The teasing question is: what are they – the US government’s servants who deal on Americans’ behalf with other countries – for, what are they on the side of?

President Trump is on the side of America: his slogans are “America First, and “Make America Great Again”. Among his chief foreign policies are: to trade with other nations prosperously for America; to put an end to China’s economic exploitation of America; to be militarily strong against perceived enemies, chiefly Russia and China; to demand that America’s allies pay their promised share of defense expenses; to keep rogue states from becoming nuclear powers or using nuclear weapons if they have them; to maintain friendly relations with friendly nations and ease tension with unfriendly nations; to prevent illegal and subversive immigration.

What is there in all that for America’s representatives and agents to object to?

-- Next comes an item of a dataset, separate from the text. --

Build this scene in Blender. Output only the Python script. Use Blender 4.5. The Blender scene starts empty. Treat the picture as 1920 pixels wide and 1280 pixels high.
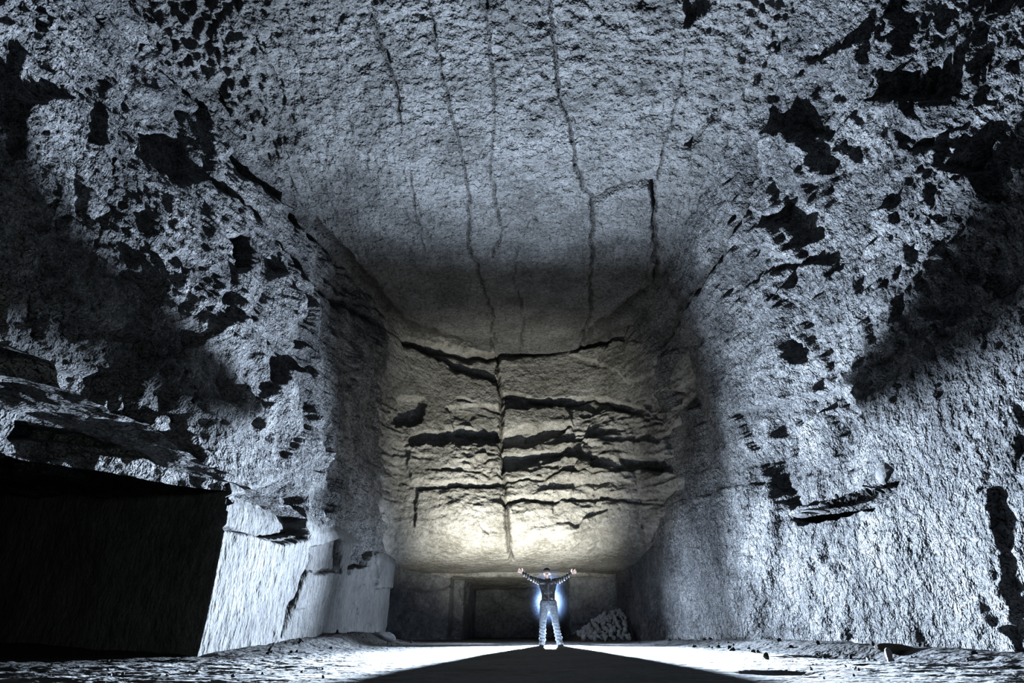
import bpy, bmesh, math, random
import numpy as np
from mathutils import Vector, Matrix

# ------------------------------------------------------------------ camera, world, lights, exposure
S = bpy.context.scene
FPX, PITCH, CAMH = 1092.0, math.radians(26.3), 0.35
cam = bpy.data.objects.new('camera', bpy.data.cameras.new('camera'))
cam.data.lens = 36.0 * FPX / 1920.0
cam.data.sensor_width = 36.0
cam.data.clip_end = 200
cam.location = (0, 0, CAMH)
cam.rotation_euler = (math.radians(90) + PITCH, 0, 0)
S.collection.objects.link(cam)
S.camera = cam
S.view_settings.view_transform = 'Standard'
S.view_settings.look = 'None'
S.view_settings.gamma = 1
S.view_settings.use_curve_mapping = False
S.view_settings.exposure = 0.0

world = bpy.data.worlds.new('world')
S.world = world
world.use_nodes = True
world.node_tree.nodes['Background'].inputs[0].default_value = (0.5, 0.6, 0.7, 1)
world.node_tree.nodes['Background'].inputs[1].default_value = 0.0008


def spot(name, loc, target, power, color, size=150, blend=1.0, radius=0.03):
    d = bpy.data.lights.new(name, 'SPOT')
    d.energy = power; d.color = color
    d.spot_size = math.radians(size); d.spot_blend = blend
    d.shadow_soft_size = radius
    o = bpy.data.objects.new(name, d)
    o.location = loc
    o.rotation_euler = (Vector(target) - Vector(loc)).to_track_quat('-Z', 'Y').to_euler()
    S.collection.objects.link(o)
    return o


def point(name, loc, power, color, radius=0.03):
    d = bpy.data.lights.new(name, 'POINT')
    d.energy = power; d.color = color; d.shadow_soft_size = radius
    o = bpy.data.objects.new(name, d); o.location = loc
    S.collection.objects.link(o)
    return o


HAZE = .035
COOL = (0.66, 0.80, 1.0)
WARM = (1.0, 0.985, 0.87)
# lamp close behind the person's back, thrown towards the camera: makes the wide arm shadows on the walls
spot('key_lamp', (0.945, 16.55, 1.298), (0.945, 3.0, 4.6), 68000, COOL, 148, 1.0, 0.03)
# second lamp farther back, thrown low over the floor: makes the body's shadow on the floor
spot('floor_lamp', (0.98, 17.3, 1.12), (0.9, 11.0, -0.3), 215000, COOL, 64, 1.0, 0.03)
# third lamp thrown up at the brow of the far wall
spot('wall_lamp', (0.1, 17.2, 0.45), (0.0, 20.9, 3.9), 10000, WARM, 92, 1.0, 0.05)
# two low lamps thrown sideways at the foot of the walls beside the person
spot('right_lamp', (1.2, 17.4, 0.9), (4.9, 16.3, 1.0), 3000, COOL, 98, 1.0, 0.04)
spot('left_lamp', (0.6, 17.4, 0.9), (-4.1, 18.0, 0.9), 2300, COOL, 96, 1.0, 0.04)
spot('room_fill', (0.0, 18.0, 0.5), (0.0, 17.9, 10), 1000, (1.0, .96, .84), 152, .8, 0.06)  # added upward fill for ceiling and far side walls, no lamp stands here
point('belt_lamp', (0.95, 16.3, 1.05), 40, (0.45, 0.62, 1.0), 0.03)
# very weak added fill light left of the camera, towards the side gallery
spot('gallery_fill', (-2.0, -2.0, 1.4), (-8.5, 12.0, 1.2), 450, (.9, 1.0, .95), 70, 1.0, 0.2)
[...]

They did not object to Barack Obama’s foreign policies. They cooperated enthusiastically with him. Among his chief policies were: paying huge sums of money illegally to Iran, an extremely oppressive tyranny, and enabling it to become a nuclear power; appeasing Russia by refusing to honor America’s commitment to provide defensive arms to Ukraine; stealthily supporting the enemies of allied Israel; encouraging illegal immigration; befriending Communist Cuba, another extremely oppressive tyranny; promoting world government through the United Nations and  “climate change”  pledges that would have harmed the American economy; conniving at corruption in foreign governments;  assisting the Muslim Brotherhood, the self-declared enemy of America and the West, to gain power in Egypt, and encouraging Islam generally to spread through the West?

What can be concluded but that a multitude of Americans appointed to serve the interests of their nation, are for tyranny, corruption, communism, the spread of Islam, unlimited immigration, the impoverishment of America in the name of combatting “climate change”, the weakening of America’s defenses, its governance by an international body, and so its dissolution as a free, prosperous, strong, independent nation-state?

The destruction of the Republic. Could there be any greater treason than that?